Imposte

Anche sulle sanzioni pronunce divise tra Agenzia e Corte

di Gianfranco Ferranti

Non sono applicabili, a causa della sussistenza di obiettive condizioni di incertezza, le sanzioni ai fini dell’Irap per gli anni precedenti al 2016, nel corso del quale sono state emanate dalle Sezioni Unite della Cassazione le sentenze 7291, 7371 e 9451, che hanno risolto le questioni relative alla sussistenza del requisito dell’autonoma organizzazione per le attività professionali svolte in forma associata e per i casi di impiego di un collaboratore con funzioni esecutive. Questo importante principio, affermato nell’ordinanza della Suprema corte 25853/2016, può rivestire grande importanza per numerosi contribuenti.

Si pensi, ad esempio, ai partecipanti alle associazioni professionali che avevano sostenuto l’assenza del detto requisito dimostrando di non essersi avvalsi reciprocamente della collaborazione e delle competenze professionali nonché della sostituibilità nell’espletamento di alcune incombenze. Tale comportamento risultava, peraltro, in linea con la prevalente giurisprudenza della stessa Corte anteriore alla sentenza a Sezioni Unite 7371/2016, che ha sancito che l’attività esercitata dalle società semplici e da queste associazioni costituisce in ogni caso presupposto dell’imposta, trattandosi di soggetti «strutturalmente organizzati”»

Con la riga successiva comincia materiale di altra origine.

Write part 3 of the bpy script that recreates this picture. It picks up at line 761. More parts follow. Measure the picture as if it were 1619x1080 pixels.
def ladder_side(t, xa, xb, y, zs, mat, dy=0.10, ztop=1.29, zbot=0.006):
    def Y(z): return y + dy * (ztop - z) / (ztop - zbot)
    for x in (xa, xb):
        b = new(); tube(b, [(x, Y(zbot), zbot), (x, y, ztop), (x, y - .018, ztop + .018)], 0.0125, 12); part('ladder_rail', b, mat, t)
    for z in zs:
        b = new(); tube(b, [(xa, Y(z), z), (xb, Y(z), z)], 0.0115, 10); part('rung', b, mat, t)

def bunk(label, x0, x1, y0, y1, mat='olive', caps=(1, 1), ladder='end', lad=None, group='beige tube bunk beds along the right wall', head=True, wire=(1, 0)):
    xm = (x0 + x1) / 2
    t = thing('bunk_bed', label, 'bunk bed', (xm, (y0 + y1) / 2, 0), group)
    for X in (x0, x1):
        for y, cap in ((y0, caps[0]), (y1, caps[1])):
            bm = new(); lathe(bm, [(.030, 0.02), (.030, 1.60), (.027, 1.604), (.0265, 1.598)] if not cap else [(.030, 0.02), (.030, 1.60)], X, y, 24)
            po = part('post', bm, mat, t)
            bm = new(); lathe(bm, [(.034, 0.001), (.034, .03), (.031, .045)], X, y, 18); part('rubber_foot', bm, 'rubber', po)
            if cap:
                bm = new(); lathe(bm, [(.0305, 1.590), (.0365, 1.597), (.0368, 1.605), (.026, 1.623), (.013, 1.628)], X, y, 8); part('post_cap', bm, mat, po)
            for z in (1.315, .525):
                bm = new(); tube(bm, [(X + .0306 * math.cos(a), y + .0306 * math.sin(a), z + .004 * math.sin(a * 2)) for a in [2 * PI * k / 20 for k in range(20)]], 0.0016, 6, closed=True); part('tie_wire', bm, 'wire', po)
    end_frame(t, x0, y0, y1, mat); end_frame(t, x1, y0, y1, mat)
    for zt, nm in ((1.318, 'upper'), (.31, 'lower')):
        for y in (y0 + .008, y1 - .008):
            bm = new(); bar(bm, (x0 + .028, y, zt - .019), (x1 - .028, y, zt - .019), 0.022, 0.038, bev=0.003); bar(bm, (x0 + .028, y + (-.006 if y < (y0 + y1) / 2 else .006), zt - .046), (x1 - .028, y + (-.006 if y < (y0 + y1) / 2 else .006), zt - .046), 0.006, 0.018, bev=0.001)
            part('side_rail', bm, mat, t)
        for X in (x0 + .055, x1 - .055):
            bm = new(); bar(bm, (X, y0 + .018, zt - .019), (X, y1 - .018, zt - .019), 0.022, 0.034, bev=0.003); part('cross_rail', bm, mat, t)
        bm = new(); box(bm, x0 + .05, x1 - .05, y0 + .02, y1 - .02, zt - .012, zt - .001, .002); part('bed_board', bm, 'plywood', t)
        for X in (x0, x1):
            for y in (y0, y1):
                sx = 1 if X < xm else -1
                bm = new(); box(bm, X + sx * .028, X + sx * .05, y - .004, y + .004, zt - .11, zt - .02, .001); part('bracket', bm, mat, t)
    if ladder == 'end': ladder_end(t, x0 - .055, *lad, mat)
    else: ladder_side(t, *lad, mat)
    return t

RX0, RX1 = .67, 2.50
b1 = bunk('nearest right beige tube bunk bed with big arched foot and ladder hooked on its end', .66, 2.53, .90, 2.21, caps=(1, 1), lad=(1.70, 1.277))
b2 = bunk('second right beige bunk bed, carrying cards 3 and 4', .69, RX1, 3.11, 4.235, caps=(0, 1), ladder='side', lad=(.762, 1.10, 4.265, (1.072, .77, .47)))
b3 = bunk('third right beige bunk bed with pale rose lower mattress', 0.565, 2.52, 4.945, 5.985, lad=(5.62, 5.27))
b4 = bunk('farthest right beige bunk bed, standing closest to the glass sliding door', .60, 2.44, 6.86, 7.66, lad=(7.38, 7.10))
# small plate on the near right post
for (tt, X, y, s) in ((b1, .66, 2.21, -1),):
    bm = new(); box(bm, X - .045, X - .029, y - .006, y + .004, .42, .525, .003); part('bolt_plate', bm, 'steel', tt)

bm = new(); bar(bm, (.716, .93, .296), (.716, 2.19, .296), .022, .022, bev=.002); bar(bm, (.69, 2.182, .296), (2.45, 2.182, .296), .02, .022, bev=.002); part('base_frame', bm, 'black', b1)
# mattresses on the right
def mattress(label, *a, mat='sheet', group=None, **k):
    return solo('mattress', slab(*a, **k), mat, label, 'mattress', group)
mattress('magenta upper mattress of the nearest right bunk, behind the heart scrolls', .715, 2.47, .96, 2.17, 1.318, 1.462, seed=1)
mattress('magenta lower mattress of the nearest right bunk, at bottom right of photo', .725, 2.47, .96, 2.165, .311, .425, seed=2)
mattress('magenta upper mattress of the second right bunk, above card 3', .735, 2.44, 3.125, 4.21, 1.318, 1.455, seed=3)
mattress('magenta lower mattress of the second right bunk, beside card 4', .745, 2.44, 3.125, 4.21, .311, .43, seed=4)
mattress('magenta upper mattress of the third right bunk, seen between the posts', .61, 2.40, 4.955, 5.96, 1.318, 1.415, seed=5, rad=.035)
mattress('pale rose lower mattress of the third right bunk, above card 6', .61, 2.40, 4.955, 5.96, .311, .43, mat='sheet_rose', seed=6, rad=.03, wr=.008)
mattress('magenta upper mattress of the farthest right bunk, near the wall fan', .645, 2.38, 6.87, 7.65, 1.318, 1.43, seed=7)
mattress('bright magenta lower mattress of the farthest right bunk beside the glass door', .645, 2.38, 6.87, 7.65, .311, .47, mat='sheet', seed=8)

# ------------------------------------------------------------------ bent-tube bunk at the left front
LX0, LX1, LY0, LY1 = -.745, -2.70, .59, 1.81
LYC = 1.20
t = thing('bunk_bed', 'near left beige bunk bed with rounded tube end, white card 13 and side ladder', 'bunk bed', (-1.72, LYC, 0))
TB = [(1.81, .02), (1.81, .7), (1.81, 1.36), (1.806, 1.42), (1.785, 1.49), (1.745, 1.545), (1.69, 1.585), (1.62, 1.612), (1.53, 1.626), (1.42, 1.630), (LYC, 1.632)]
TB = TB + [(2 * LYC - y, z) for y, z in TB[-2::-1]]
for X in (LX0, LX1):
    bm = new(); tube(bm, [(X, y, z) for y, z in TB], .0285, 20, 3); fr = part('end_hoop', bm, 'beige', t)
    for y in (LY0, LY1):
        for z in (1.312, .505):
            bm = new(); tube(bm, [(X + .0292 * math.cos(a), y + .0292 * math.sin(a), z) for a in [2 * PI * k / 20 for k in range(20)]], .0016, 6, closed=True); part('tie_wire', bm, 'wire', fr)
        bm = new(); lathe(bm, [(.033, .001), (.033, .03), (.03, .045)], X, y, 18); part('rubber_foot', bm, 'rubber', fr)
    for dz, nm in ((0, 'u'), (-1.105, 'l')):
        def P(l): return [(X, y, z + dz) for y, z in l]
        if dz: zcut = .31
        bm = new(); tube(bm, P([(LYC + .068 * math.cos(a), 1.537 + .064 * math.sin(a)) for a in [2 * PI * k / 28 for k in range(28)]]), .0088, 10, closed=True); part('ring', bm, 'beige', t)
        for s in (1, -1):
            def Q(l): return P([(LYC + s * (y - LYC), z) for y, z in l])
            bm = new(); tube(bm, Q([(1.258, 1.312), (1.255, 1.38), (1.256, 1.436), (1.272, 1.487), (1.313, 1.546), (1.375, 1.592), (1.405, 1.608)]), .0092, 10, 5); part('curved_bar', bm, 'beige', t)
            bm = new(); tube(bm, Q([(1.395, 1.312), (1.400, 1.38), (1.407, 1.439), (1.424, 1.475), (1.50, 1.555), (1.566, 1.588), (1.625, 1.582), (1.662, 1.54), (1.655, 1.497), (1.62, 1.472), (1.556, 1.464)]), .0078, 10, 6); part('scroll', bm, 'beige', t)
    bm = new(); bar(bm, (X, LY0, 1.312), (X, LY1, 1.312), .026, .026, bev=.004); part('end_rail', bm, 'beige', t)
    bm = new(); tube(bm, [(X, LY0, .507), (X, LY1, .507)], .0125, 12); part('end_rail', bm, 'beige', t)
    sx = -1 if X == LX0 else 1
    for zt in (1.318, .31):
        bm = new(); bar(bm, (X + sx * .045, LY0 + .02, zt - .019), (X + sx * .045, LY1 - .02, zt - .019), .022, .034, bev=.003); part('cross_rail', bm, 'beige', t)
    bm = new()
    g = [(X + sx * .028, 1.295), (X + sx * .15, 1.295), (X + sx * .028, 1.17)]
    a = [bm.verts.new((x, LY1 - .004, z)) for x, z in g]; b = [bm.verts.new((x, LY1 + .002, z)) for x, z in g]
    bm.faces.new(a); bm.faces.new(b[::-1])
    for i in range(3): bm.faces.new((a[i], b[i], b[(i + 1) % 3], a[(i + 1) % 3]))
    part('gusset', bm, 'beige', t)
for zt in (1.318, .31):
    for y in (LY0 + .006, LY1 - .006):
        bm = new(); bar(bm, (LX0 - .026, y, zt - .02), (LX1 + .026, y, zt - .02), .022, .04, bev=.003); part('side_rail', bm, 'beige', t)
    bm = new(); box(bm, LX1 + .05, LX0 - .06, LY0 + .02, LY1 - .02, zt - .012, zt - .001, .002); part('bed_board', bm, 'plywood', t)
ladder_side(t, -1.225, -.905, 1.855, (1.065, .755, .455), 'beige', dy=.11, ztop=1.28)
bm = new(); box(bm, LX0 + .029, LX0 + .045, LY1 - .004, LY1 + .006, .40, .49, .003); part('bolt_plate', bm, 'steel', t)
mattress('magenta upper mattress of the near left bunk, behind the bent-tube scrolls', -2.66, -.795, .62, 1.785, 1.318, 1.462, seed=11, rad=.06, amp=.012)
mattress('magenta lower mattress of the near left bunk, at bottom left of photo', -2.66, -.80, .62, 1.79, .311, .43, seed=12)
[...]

In sede di risposta, resa il 6 ottobre 2016, al question time 5-09636 era stato, invece, affermato che non sarebbero ravvisabili in tali casi profili di incertezza nella giurisprudenza della Cassazione ma l’Amministrazione finanziaria avrebbe approfondito la tematica, al fine di individuare «le possibili soluzioni idonee a contemperare le esigenze dei contribuenti e le pretese erariali».

La soluzione alla vicenda è stata ora fornita nell’ordinanza 25853/2016, che ha sancito la possibilità di disapplicare le sanzioni, in quanto l’ampio dibattito dottrinale e giurisprudenziale ha trovato soluzione soltanto a seguito delle già ricordate sentenze delle Sezioni Unite.

I compensi a terzi

Un’altra questione in merito alla quale sussistono notevoli profili di incertezza è quella riguardante la possibilità di desumere l’impiego non occasionale di lavoro altrui dall’erogazione di compensi a terzi.

Finora la Cassazione ha ritenuto, nella sua prevalente giurisprudenza, che qualora non risulti accertata la natura del rapporto occorra fare riferimento all’entità degli emolumenti corrisposti. Appare, però, problematico determinare il criterio per individuare l’ammontare di spesa sostenuta idoneo a far insorgere il presupposto impositivo. Nell’ordinanza 3502/2017 è stato fatto, ad esempio, generico riferimento all’erogazione di «elevati compensi a terzi per prestazioni afferenti l’esercizio della propria attività».

Si ritiene, pertanto, che anche in tali casi, nonostante l’assenza di sentenze della Cassazione a Sezioni unite, possano essere disapplicate le sanzioni, così come in quello relativo ai compensi percepiti da amministratori e sindaci di società (atteso il contrasto tra la posizione dell’Agenzia e quella della Corte).